Goal of the exercise:
From the listing below, select every line where the word "attr" appears.

Dataset section:
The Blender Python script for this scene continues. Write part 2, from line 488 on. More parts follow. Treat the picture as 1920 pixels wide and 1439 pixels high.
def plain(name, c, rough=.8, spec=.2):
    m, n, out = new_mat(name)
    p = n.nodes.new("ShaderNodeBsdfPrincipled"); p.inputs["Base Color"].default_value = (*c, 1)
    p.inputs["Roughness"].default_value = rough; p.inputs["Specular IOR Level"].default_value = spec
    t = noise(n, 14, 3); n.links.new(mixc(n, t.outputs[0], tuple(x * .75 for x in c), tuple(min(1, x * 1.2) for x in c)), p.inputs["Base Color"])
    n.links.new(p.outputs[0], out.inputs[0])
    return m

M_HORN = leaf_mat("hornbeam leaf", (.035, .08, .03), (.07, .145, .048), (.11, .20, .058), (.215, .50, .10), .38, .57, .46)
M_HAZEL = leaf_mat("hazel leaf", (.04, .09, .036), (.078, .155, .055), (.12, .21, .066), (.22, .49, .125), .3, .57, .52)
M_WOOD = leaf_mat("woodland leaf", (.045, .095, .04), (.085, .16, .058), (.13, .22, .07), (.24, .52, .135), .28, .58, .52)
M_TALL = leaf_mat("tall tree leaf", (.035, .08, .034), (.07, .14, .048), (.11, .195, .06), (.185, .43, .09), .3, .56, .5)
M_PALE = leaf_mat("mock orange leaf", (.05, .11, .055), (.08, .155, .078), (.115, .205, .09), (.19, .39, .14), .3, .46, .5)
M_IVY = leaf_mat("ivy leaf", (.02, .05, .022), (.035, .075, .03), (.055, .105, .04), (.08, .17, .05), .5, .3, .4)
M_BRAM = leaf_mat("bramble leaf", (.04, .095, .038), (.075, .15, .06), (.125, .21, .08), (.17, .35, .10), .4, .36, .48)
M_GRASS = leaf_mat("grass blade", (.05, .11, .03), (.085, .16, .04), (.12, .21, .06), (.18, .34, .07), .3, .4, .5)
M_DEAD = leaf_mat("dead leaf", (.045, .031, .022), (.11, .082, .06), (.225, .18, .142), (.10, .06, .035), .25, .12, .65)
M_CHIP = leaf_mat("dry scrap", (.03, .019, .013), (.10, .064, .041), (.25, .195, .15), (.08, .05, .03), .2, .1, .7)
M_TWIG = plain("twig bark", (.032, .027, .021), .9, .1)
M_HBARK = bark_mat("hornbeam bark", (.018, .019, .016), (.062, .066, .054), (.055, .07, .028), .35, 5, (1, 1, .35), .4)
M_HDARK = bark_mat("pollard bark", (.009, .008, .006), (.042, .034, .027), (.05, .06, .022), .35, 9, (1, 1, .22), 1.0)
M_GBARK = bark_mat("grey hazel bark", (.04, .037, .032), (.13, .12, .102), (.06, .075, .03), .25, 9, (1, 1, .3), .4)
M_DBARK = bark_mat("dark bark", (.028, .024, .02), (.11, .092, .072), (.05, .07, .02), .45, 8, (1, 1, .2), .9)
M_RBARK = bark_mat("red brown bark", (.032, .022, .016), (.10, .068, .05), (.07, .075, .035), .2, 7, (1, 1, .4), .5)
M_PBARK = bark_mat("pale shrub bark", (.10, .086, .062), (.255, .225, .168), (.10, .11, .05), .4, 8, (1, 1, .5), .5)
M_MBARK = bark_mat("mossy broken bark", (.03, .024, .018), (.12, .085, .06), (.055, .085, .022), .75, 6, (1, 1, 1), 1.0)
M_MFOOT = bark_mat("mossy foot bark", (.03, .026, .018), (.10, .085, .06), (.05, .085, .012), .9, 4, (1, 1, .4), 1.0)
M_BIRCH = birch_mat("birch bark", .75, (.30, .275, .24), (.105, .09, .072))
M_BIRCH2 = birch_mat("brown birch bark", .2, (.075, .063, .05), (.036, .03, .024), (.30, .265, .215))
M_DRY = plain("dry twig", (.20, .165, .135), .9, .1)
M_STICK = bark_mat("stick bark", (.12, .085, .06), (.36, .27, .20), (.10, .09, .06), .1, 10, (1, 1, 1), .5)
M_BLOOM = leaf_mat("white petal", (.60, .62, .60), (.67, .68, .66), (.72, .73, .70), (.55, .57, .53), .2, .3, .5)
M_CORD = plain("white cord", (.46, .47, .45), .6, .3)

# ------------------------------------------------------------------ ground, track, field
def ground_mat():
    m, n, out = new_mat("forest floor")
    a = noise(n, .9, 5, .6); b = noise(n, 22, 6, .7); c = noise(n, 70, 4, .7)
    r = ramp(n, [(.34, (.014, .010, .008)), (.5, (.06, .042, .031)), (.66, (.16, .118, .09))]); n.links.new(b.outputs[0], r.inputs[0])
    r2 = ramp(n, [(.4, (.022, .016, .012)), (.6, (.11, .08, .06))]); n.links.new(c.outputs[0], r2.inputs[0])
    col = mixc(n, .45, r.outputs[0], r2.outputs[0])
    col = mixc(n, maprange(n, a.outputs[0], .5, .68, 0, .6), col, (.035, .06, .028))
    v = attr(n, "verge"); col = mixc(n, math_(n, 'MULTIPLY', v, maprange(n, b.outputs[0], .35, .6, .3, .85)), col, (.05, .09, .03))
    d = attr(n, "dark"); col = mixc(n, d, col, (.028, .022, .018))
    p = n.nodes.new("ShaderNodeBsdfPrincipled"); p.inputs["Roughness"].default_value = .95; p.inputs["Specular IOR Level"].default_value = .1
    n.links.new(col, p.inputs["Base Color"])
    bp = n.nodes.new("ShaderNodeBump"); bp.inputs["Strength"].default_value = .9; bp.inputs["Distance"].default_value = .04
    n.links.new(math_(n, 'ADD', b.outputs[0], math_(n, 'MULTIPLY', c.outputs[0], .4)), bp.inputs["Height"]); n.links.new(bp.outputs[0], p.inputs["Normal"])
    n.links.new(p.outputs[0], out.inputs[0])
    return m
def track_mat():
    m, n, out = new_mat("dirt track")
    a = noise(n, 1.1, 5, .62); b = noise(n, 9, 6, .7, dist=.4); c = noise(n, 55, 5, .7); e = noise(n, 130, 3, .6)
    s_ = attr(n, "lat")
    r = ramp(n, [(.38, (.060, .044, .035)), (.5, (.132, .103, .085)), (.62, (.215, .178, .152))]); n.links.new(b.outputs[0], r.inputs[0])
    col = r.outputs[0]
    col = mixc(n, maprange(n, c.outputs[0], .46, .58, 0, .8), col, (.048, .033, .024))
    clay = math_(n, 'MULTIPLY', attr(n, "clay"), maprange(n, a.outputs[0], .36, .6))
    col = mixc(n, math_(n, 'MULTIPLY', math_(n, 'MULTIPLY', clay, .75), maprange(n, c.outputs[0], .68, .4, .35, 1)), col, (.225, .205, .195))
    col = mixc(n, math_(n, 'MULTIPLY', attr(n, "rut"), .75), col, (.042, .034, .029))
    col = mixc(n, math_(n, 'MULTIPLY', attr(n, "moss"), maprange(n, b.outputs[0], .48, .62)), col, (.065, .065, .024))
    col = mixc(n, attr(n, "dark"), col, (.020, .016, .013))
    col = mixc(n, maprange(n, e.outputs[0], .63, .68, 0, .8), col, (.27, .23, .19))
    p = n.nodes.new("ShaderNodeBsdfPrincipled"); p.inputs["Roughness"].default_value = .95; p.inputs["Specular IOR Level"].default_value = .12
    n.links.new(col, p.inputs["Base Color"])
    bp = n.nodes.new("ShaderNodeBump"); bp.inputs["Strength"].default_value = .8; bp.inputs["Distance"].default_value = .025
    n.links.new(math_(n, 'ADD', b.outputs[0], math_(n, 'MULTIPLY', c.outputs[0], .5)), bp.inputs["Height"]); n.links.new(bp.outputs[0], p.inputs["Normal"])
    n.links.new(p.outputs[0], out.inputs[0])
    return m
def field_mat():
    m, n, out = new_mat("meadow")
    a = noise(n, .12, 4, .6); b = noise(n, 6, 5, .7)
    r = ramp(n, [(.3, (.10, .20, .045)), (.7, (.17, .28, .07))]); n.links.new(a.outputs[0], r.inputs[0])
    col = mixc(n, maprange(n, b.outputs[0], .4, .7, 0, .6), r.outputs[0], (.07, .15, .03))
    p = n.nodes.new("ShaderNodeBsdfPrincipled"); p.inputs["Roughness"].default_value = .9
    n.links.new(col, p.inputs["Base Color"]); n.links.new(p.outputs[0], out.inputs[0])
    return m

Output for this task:
    v = attr(n, "verge"); col = mixc(n, math_(n, 'MULTIPLY', v, maprange(n, b.outputs[0], .35, .6, .3, .85)), col, (.05, .09, .03))
    d = attr(n, "dark"); col = mixc(n, d, col, (.028, .022, .018))
    s_ = attr(n, "lat")
    clay = math_(n, 'MULTIPLY', attr(n, "clay"), maprange(n, a.outputs[0], .36, .6))
    col = mixc(n, math_(n, 'MULTIPLY', attr(n, "rut"), .75), col, (.042, .034, .029))
    col = mixc(n, math_(n, 'MULTIPLY', attr(n, "moss"), maprange(n, b.outputs[0], .48, .62)), col, (.065, .065, .024))
    col = mixc(n, attr(n, "dark"), col, (.020, .016, .013))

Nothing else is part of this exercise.